Hacker News new | ask | show | jobs
by hsshah 4002 days ago
I am glad companies like Facebook is using Blue-Ray. Hopefully this will trigger progress in increasing density of optical discs and/or decreasing cost of high capacity discs and writers for consumer market.

Eager to archive my yearly ever increasing personal media (thanks to having a kid) onto a high capacity disc and just store it in the safety deposit box.

2 comments

I don't know what the life of blu-rays are but burned optical cds and dvds have an estimated lifespan of only 10 years. Make sure you continue to keep up your backups! How I do it is I update my backups every few years but I also keep everything on functional and "hot" hard drives at all times (so I can see it's all still there).
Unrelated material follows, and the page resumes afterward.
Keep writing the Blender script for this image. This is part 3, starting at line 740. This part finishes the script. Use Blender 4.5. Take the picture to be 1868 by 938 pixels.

There's also http://www.mdisc.com/what-is-mdisc/ but I've never used/seen it.

The common Blu-Ray media (BD-R, not BD-R LTH) discs use a non-organic dye and should be more resilient than DVD-R or CD-R media. According to this source [1] 100-150 years data retention.

Edit: note also, BD-R writers immediately read back and check written data, re-writing damaged sectors to a spare area. This in-hardware defect management should make BD-R more resilient against data corruption than DVD-R or CD-R [2].

[1] https://superuser.com/questions/251369/what-is-the-lifespan-...

[2] http://fy.chalmers.se/~appro/linux/DVD+RW/Blu-ray/

CDs and DVDs have horrible shelf life because they all use organic dyes. Some Blu-Rays do too, but you can still buy Blu-Rays with metallic dyes which should work for decades(panasonic BD-Rs are guaranteed for 50 years).

In fact, do you remember the very first, early writable CDs? They all were blue on the bottom - that's because they used a metallic dye as well, I imagine 99% of those discs will be perfectly readable today.

The main downside is that MDiscs have a max capacity is 25GB on the Blu-ray.

I have some myself, but I can't attest to the life span, since I've only had my BDR for about a year now. How does a normal person prove the lifespan claims of an MDiscs other than waiting?

I still find myself burning most backups to 50GB disks, and making redundant copies of only my most important stuff to the 25GB MDiscs.

Where I live, a 3 pack of 25GB MDiscs runs around $20 vs $70 for a spindle of 25 RiData 50GB discs. That's ~6.66/25GB MDisc vs ~2.80/50GB BDR. Not a huge premium for piece of mind, I guess.

I see that they have 100GB BDXL MDisc available now. Have to invest into BDXL writer but that's just one time investment.
Awesome that all our dick pics are being stored forever. Future generations should not miss out.